An economist has a controversial solution to China's massive bachelor problem
Dylan Martinez/Reuters
Let women marry multiple husbands.
By 2020, China expects its population of unmarried men will reach 30 million. They are known as guanggun, or "bare branches." Like Japan's "herbivore men" and South Korea's singletons, they are a major factor behind the country's falling fertility rate.
Xie, an economics professor at Zhejing University of Finance and Economics, argues a polyandry approach might be the only thing that can save Chinese society.
"Because I promoted the idea that we should allow poor men to marry the same woman to solve the problem of 30 million guanggun, I've been endlessly abused," he wrote in a blog post, which has since been removed, The New York Times reports. "People have even telephoned my university to harass me. These people have groundlessly accused me of promoting immoral and unethical ideas."
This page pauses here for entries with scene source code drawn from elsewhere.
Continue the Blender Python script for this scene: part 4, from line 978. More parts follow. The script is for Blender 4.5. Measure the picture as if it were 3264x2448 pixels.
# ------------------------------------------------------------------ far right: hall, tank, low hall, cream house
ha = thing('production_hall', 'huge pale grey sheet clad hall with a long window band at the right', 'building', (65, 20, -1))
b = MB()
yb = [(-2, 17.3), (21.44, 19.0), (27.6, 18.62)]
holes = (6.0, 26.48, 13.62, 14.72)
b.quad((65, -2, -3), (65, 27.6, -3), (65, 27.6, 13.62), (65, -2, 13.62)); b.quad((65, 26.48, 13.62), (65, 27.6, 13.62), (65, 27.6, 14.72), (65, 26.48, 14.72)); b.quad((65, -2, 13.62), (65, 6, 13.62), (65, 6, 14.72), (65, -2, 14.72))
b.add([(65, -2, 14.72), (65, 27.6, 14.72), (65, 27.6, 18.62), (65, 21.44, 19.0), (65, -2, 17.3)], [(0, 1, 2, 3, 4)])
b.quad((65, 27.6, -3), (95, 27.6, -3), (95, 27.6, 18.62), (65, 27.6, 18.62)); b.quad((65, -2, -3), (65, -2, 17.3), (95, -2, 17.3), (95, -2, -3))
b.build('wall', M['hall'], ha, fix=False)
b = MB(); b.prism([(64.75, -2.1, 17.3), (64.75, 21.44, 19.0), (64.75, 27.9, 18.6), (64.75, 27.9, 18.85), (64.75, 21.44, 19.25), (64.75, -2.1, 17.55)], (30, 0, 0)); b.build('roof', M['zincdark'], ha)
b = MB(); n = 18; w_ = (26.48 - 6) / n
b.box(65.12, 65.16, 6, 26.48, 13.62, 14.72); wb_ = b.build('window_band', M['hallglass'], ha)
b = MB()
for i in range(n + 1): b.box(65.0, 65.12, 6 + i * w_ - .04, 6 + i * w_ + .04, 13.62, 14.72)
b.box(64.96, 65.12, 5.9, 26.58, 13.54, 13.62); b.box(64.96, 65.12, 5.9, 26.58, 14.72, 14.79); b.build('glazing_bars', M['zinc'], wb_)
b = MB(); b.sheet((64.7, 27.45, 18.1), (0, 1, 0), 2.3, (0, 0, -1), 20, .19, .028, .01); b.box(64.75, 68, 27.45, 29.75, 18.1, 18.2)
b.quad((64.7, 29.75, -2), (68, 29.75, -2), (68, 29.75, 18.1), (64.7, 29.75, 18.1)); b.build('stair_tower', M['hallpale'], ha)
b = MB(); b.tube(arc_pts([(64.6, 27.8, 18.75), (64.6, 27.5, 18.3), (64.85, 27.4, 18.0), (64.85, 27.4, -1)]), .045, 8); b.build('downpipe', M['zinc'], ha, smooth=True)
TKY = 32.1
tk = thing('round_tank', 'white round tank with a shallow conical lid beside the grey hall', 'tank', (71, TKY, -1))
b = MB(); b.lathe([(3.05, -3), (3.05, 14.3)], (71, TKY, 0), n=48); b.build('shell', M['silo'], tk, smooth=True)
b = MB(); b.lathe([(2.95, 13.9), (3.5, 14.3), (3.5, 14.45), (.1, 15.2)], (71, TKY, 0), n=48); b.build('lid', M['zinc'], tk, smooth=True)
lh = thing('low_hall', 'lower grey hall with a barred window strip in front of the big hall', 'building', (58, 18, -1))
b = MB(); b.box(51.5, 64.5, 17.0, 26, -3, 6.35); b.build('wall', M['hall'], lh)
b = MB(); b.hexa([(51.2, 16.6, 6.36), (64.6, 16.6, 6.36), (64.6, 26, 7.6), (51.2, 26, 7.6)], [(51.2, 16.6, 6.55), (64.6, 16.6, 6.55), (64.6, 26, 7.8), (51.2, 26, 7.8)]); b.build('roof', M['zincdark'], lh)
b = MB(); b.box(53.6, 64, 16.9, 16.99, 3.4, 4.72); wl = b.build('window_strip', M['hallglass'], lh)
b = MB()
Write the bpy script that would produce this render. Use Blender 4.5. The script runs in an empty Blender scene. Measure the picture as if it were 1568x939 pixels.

China has seen polyandrous relationships thrive, though they are typically confined to less industrialized regions where social and government structures are far simpler.
In Yunnan and Sichuan Provinces, in southwest China near Tibet, for instance, the Mosuo make polyandry work.
Instead of two people building a family by themselves, the Mosuo live in communal settings with "walking marriages." Women are in charge and men float in and out of different homes, often raising children who aren't necessarily their own.
Research has found these dynamics aren't all that uncommon. In 2013, anthropologists Katherine E. Starkweather and Raymond Hames analyzed the relationship structures of 53 societies around the world. They found evidence that polyandry existed even in early human history, flourishing most often in societies with a disproportionate number of males.
That's the argument Xie makes.
Xie's solution to the guanggun is very much rooted in relationships as a social good that should operate according to the same laws of supply and demand as clothing or crude oil.
"With so many guanggun, women are in short supply and their value increases," he wrote. "But that doesn't mean the market can't be adjusted."
Starkweather and Hames disagree.
"Landowning societies all over the world have faced an excess of men at one point or another and have dealt with this by sending these men to the priesthood, to fight in wars, or to explore or make a name for themselves" elsewhere, Hames told The Atlantic in 2013. "It is clear that these countries will have to do something with all of the excess men, but polyandry will probably not occur as a widespread solution."
Marriage trends suggest women in male-heavy countries aren't interested in finding a husband, let alone several of them.
Women in many Asian countries are foregoing marriage because they'd rather focus on personal goals than sign on to a pre-set social role. After years of sex-selective abortions during the 1980s and 90s (to prioritize male babies), China and India are now facing a "marriage squeeze" as those babies have matured into young men looking for women who aren't as interested in commitment as they used to be.
"High-income men can find a woman because they can pay a higher price," Xie wrote. "What about low-income men? One solution is to have several take a wife together."
Maybe.
But for Xie's solution to be realistic, the marriage squeeze will need to make traditional marriages entirely impractical. Until that happens, the plan for polyandry isn't quite ripe.